An Individual Development Plan (IDP) is only as valuable as the conversation it enables. Most organizations have IDPs that employees fill out once a year, file somewhere, and never look at again. Those IDPs are not development tools — they are compliance exercises.
The difference between an IDP that drives real growth and one that collects dust is specificity: specific goals tied to specific career criteria, specific learning activities with specific timelines, and a recurring review cadence that keeps the plan alive. This guide walks through exactly how to build that.
Step 1: Assess current strengths and development areas
The foundation of any good IDP is an honest assessment of where the employee stands today. Pull together three sources of information before this conversation:
- Recent performance review feedback. What themes showed up consistently? What did multiple people say independently?
- Career level criteria. Where does the employee's current performance sit relative to their level's expectations? Where relative to the next level?
- The employee's own self-assessment. Ask them to come to the IDP conversation with their own view of their strengths and growth areas. Gaps between their self-perception and your observation are important data.
Aim to identify 2–3 genuine strengths to build on and 2–3 development areas that will have the most impact on the employee's progression. Resist the temptation to list every gap — that creates overwhelm, not development.
Step 2: Clarify the employee's career goals
Before setting any development targets, understand where the employee wants to go. This sounds obvious but is frequently skipped. Managers assume employees want what they assume is the logical next step — promotion to senior, transition to management, specialization in a particular area — and design development plans accordingly. Sometimes they are right. Often they are not.
Useful questions for this conversation:
- "Where do you see yourself in one to two years?"
- "What kind of work energizes you most? What drains you?"
- "Are you more interested in going deeper in your current specialty or broadening your skills?"
- "Is management something you want to explore, or would you prefer to advance as an individual contributor?"
The answers shape everything that follows. An IDP built around a goal the employee does not actually hold will not be pursued.
Step 3: Map gaps between current state and target level
With the career goal clear, use your career ladder to identify the specific gaps between where the employee is today and where they want to be. This is where the competency framework does its most important work.
Be concrete. "Improve communication skills" is not a useful development target because it cannot be observed or measured. Instead: "Lead the cross-functional sprint planning meeting independently, without needing to escalate scope decisions to the manager." That is something both parties can evaluate.
For each career level criterion the employee needs to develop, ask: what would it look like if they were demonstrating this at the next level?
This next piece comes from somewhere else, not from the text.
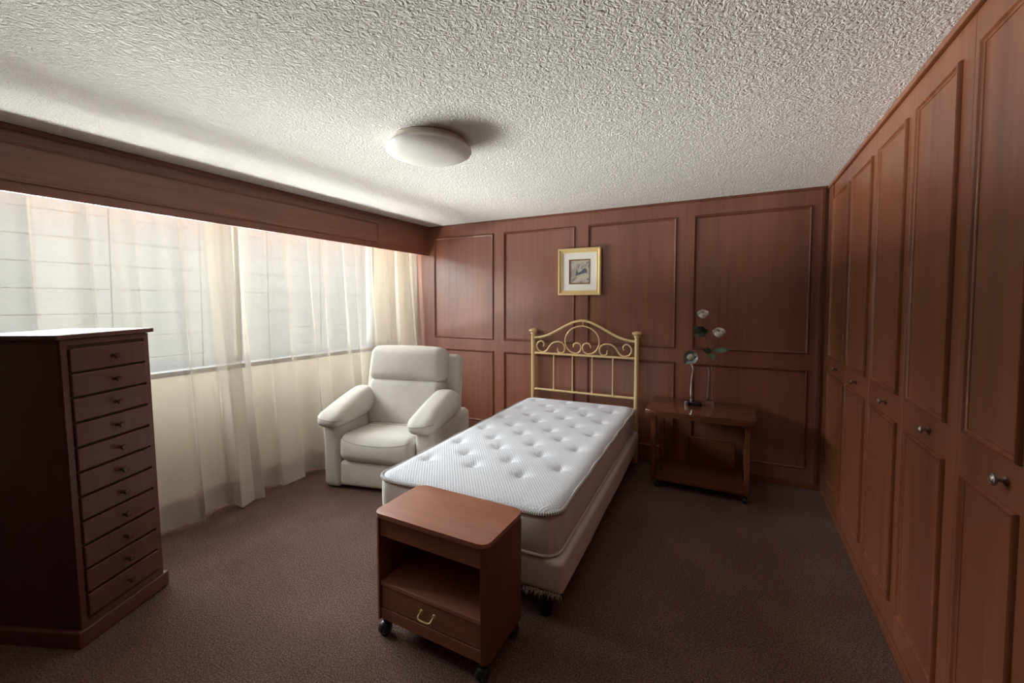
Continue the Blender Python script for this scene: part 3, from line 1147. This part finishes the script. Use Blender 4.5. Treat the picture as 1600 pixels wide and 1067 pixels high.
obj('bottom_rail', box(bmesh.new(), -xi, xi, 0.008, DP - 0.02, 0.083, 0.134, 0.002), M_NIGHTF, ns)
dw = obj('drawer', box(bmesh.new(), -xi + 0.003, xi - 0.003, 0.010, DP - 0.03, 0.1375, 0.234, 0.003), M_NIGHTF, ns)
hd = bmesh.new()
hp_ = [(-0.034, 0.010, 0.006), (-0.034, -0.004, 0.004), (-0.033, -0.015, -0.003), (-0.025, -0.019, -0.007), (-0.010, -0.020, -0.009), (0.010, -0.020, -0.009), (0.025, -0.019, -0.007), (0.033, -0.015, -0.003), (0.034, -0.004, 0.004), (0.034, 0.010, 0.006)]
tube(hd, catmull(hp_, 5), 0.0036, 8)
for s in (-1, 1):
    lathe(hd, [(0.0, 0.0), (0.010, 0.0), (0.008, 0.005), (0.0, 0.006)], 14, M=Matrix.Translation((s * 0.034, 0.010, 0.006)) @ Matrix.Rotation(pi / 2, 4, 'X'))
obj('handle', hd, M_BRASS, dw, smooth=True, loc=(0, 0, 0.186), label='small brass bail handle')


def caster():
    bm = bmesh.new()
    M = Matrix.Translation((0, 0, 0.027)) @ Matrix.Rotation(pi / 2, 4, 'Y')
    for s in (-1, 1):
        lathe(bm, [(0.0, -0.010), (0.022, -0.010), (0.027, -0.006), (0.027, 0.006), (0.022, 0.010), (0.0, 0.010)], 24, M=Matrix.Translation((s * 0.012, 0, 0)) @ M)
    return bm


def caster_hood():
    bm = lathe(bmesh.new(), [(0.0, 0.060), (0.018, 0.056), (0.026, 0.046), (0.029, 0.034), (0.026, 0.032), (0.022, 0.044), (0.0, 0.05)], 20)
    lathe(bm, [(0.0, 0.083), (0.009, 0.083), (0.009, 0.05), (0.0, 0.05)], 12)
    return bm


def casters(parent, spots, zs=1.0):
    first = None
    for x, y in spots:
        if first is None:
            c = obj('caster', caster(), M_RUBBER, parent, smooth=True, loc=(x, y, 0), label='dark twin wheel caster')
            h = obj('caster_hood', caster_hood(), M_BLACK, c, smooth=True)
            c.scale = (zs,) * 3
            first = (c, h)
        else:
            c = dup(first[0], parent, (x, y, 0))
            dup(first[1], c)


casters(ns, [(-W2 + 0.030, 0.030), (W2 - 0.035, 0.030), (-W2 + 0.035, DP - 0.035), (W2 - 0.035, DP - 0.035)])

# ------------------------------------------------------------------ side table on casters
TX0, TX1, TY0, TY1, TZ = -0.638, 0.152, 3.505, 4.05, 0.637
tcx = (TX0 + TX1) / 2
sdt = thing('side_table', 'low wooden side table on casters against the back wall right of the bed', 'table', (tcx, TY0, 0))
w2, dp = (TX1 - TX0) / 2, TY1 - TY0
poly = []
for i in range(13):
    u = -1 + 2 * i / 12
    poly.append((u * (w2 - 0.03), -0.004 - 0.020 * (1 - u * u)))
poly += [(w2 - 0.006, 0.010), (w2, 0.04)] + [(w2 + 0.002, dp - 0.04), (w2 - 0.01, dp - 0.008), (w2 - 0.04, dp)] + [(-w2 + 0.04, dp), (-w2 + 0.01, dp - 0.008), (-w2, dp - 0.04), (-w2, 0.04), (-w2 + 0.006, 0.010)]
obj('top', prism(bmesh.new(), poly, TZ - 0.045, TZ, 0.006), M_TABLE, sdt, smooth=True, angle=35)
lgs = None
for x, y in ((-w2 + 0.07, 0.045), (w2 - 0.055, 0.045), (-w2 + 0.07, dp - 0.06), (w2 - 0.055, dp - 0.06)):
    if lgs is None:
        lgs = obj('leg', box(bmesh.new(), -0.019, 0.019, -0.022, 0.022, 0.062, TZ - 0.0455, 0.006), M_TABLE, sdt, loc=(x, y, 0))
    else:
        dup(lgs, sdt, (x, y, 0))
obj('shelf', box(bmesh.new(), -w2 + 0.09, w2 - 0.075, 0.03, dp - 0.045, 0.064, 0.090, 0.004), M_TABLE, sdt)
bp = obj('back_panel', box(bmesh.new(), -0.10, 0.262, dp - 0.062, dp - 0.046, 0.0905, 0.325, 0.006), M_TABLE, sdt)
obj('panel_bead', tube(bmesh.new(), [(-0.104, dp - 0.062, 0.095), (-0.104, dp - 0.064, 0.322), (0.262, dp - 0.064, 0.322)], 0.006, 8), M_TABLE, bp, smooth=True)
casters(sdt, [(-w2 + 0.10, 0.055), (w2 - 0.065, 0.052), (-w2 + 0.10, dp - 0.07), (w2 - 0.065, dp - 0.07)], 0.75)

# ------------------------------------------------------------------ vase with two roses
VX, VY, VZ = -0.184, 3.955, TZ
va = obj('glass_vase', lathe(bmesh.new(), [(0.0, 0.0), (0.034, 0.0), (0.037, 0.004), (0.036, 0.03), (0.030, 0.08), (0.022, 0.15), (0.0165, 0.22), (0.0165, 0.25), (0.021, 0.29), (0.028, 0.315),
                                           (0.0252, 0.3155), (0.0175, 0.29), (0.0127, 0.25), (0.0127, 0.22), (0.0178, 0.15), (0.0257, 0.08), (0.031, 0.036), (0.029, 0.026), (0.0, 0.024)], 28),
         M_GLASS, smooth=True, loc=(VX, VY, VZ))
va['label'] = 'slim clear glass bud vase holding two roses on the side table'
va['category'] = 'vase'


def bloom(s=1.0):
    """cupped petals in overlapping whorls round a closed heart"""
    bm = bmesh.new()
    rn = random.Random(2)
    for cnt, rad, th1, flare, w in ((3, 0.42, 18, 0.0, 1.15), (3, 0.62, 30, 0.05, 1.1), (4, 0.80, 42, 0.14, 0.95), (5, 0.98, 54, 0.34, 0.72), (5, 1.08, 70, 0.46, 0.66)):
        off = rn.uniform(0, 6.28)
        for k in range(cnt):
            a0 = off + 2 * pi * k / cnt + rn.uniform(-0.12, 0.12)
            tilt = rn.uniform(-0.05, 0.05)
            grid = []
            for i in range(9):
                u = -1 + i / 4
                row = []
                for j in range(8):
                    v = j / 7
                    th = radians(165 - (165 - th1) * v) + 0.16 * u * u * v
                    r = rad * (1 + flare * v ** 3 + 0.05 * (k % 2) + tilt * u) * (0.9 + 0.1 * v)
                    a = a0 + u * w * (0.75 + 0.35 * sin(pi * min(1, 0.15 + 0.62 * v)))
                    row.append(bm.verts.new((s * r * sin(th) * cos(a), s * r * sin(th) * sin(a), s * r * cos(th) * 1.15)))
                grid.append(row)
            for i in range(8):
                for j in range(7):
                    bm.faces.new((grid[i][j], grid[i + 1][j], grid[i + 1][j + 1], grid[i][j + 1]))
    return bm


def leaf(base, tip, wid, droop=0.1, face=(0, -1, 0.4)):
    bm = bmesh.new()
    b, t = Vector(base), Vector(tip)
    d = t - b
    L = d.length
    n = Vector(face).normalized()
    s = d.cross(n).normalized()
    up = s.cross(d).normalized()
    mid, lf, rt = [], [], []
    N = 8
    for i in range(N + 1):
        u = i / N
        w = wid * sin(pi * min(1, u ** 0.8)) * (1.0 if u < 1 else 0) * (1 + 0.06 * (i % 2))
        c = b + d * u - Vector((0, 0, droop * L * u * u)) + up * 0.02 * L * sin(pi * u)
        mid.append(bm.verts.new(c))
        lf.append(bm.verts.new(c + s * w + up * w * 0.35))
        rt.append(bm.verts.new(c - s * w + up * w * 0.35))
    for i in range(N):
        bm.faces.new((mid[i], mid[i + 1], lf[i + 1], lf[i]))
        bm.faces.new((mid[i], rt[i], rt[i + 1], mid[i + 1]))
    bmesh.ops.remove_doubles(bm, verts=bm.verts, dist=1e-5)
    return bm


def rose(label, stem, blm, rb, leaves):
    o = thing('rose', label, 'flower', (VX, VY, VZ + 0.024), group='ivory roses in the vase')

    def lc(p):
        return (p[0] - VX, p[1] - VY, p[2] - VZ - 0.024)
    S = catmull([lc(p) for p in stem], 6)
    obj('stem', tube(bmesh.new(), S, [0.0032 - 0.0012 * i / (len(S) - 1) for i in range(len(S))], 7), M_STEM, o, smooth=True)
    b = bloom(rb)
    M = Matrix.Translation(lc(blm)) @ Matrix.Rotation(radians(34), 4, 'X')
    for v in b.verts:
        v.co = M @ v.co
    obj('bloom', b, M_ROSE, o, smooth=True, angle=80)
    for a, t, w, dr, fc in leaves:
        obj('leaf', leaf(lc(a), lc(t), w, dr, fc), M_LEAF, o, smooth=True, angle=80)
    return o


zb = VZ + 0.026
rose('taller ivory rose in the glass vase, the upper left bloom', [(-0.192, 3.958, zb), (-0.186, 3.956, 0.84), (-0.184, 3.955, 0.95), (-0.187, 3.952, 1.075), (-0.207, 3.948, 1.12), (-0.226, 3.944, 1.215), (-0.238, 3.942, 1.30), (-0.247, 3.94, 1.37)],
     (-0.247, 3.94, 1.393), 0.030,
     [((-0.228, 3.944, 1.225), (-0.328, 3.91, 1.305), 0.026, 0.15, (0, -1, 0.3)), ((-0.23, 3.944, 1.24), (-0.318, 3.90, 1.222), 0.030, 0.1, (0, -1, 0.5)),
      ((-0.232, 3.943, 1.25), (-0.285, 3.87, 1.30), 0.024, 0.1, (0.2, -1, 0.3)), ((-0.228, 3.944, 1.23), (-0.193, 3.90, 1.277), 0.018, 0.1, (0, -1, 0.2)),
      ((-0.234, 3.943, 1.245), (-0.242, 3.885, 1.292), 0.022, 0.1, (0.3, -1, 0)), ((-0.228, 3.944, 1.225), (-0.27, 3.86, 1.215), 0.024, 0.1, (0, -1, 0.5))])
rose('shorter ivory rose in the glass vase, the lower right bloom', [(-0.176, 3.952, zb), (-0.18, 3.954, 0.84), (-0.182, 3.955, 0.95), (-0.182, 3.954, 1.05), (-0.172, 3.95, 1.085), (-0.155, 3.945, 1.14), (-0.139, 3.94, 1.19), (-0.128, 3.935, 1.215)],
     (-0.122, 3.93, 1.240), 0.032,
     [((-0.18, 3.95, 1.075), (-0.245, 3.90, 1.105), 0.026, 0.1, (0, -1, 0.4)), ((-0.17, 3.95, 1.085), (-0.022, 3.905, 1.088), 0.024, -0.15, (0, -1, 0.6)),
      ((-0.18, 3.954, 1.065), (-0.155, 3.89, 1.020), 0.024, 0.1, (0, -1, 0.3)), ((-0.12, 3.94, 1.09), (-0.055, 3.89, 1.105), 0.022, 0.1, (0, -1, 0.5))])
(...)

That description becomes the success condition for the development goal.
Step 4: Set 2–3 focused development goals
Less is more. Three active development goals are the maximum most people can meaningfully pursue alongside their full-time responsibilities. More than that, and nothing gets the sustained attention it needs.
Each goal should follow the SMART framework:
- Specific: What exactly will the employee be able to do that they cannot do today?
- Measurable: How will you both know the goal has been achieved?
- Achievable: Is this realistic given the employee's current workload and available opportunities?
- Relevant: Does this goal directly advance toward the employee's career objective?
- Time-bound: When will this goal be complete or reviewed?
Step 5: Define learning activities for each goal
A goal without a plan is just a wish. For each development goal, specify the concrete activities that will build the skill. Research on adult learning consistently shows the "70-20-10" pattern: approximately 70% of development comes from on-the-job experience, 20% from learning from others, and 10% from formal training.
Build your learning activities with this in mind:
- On-the-job experience (70%): Stretch assignments, leading a project they have not led before, representing the team in a senior stakeholder meeting, owning a new process.
- Learning from others (20%): Mentoring relationships, shadowing, peer feedback, manager coaching during 1:1s.
- Formal training (10%): Courses, certifications, books, conferences. These are useful for foundational knowledge but rarely drive behavioral change on their own.
Step 6: Set milestones and a check-in cadence
IDPs fail most often not because the goals are wrong but because there is no accountability structure to sustain them. Schedule quarterly IDP reviews now — not as a vague intention but as calendar events. Treat them with the same protection as 1:1 meetings.
For each development goal, set at least two interim milestones:
- A mid-point check: "By month 3, the employee will have led the first planning meeting."
- A completion point: "By month 6, the employee will independently lead planning meetings without any manager involvement."
Milestones create natural moments to celebrate progress and course-correct early if something is not working.
Step 7: Review and adjust every quarter
The IDP is a living document, not a signed contract. Roles change, projects shift, and the employee's priorities evolve. A quarterly review keeps the plan current and demonstrates that development is genuinely ongoing — not a once-a-year checkbox.
At each quarterly IDP review, cover three questions:
- "What progress have you made since our last review?"
- "Are these goals still the right ones, or has something changed?"
- "What support or opportunities do you need from me to keep making progress?"
The quarterly review also connects naturally to the performance review cycle. Development progress tracked across quarters builds a documented case for promotion when the time comes — based on evidence, not impression.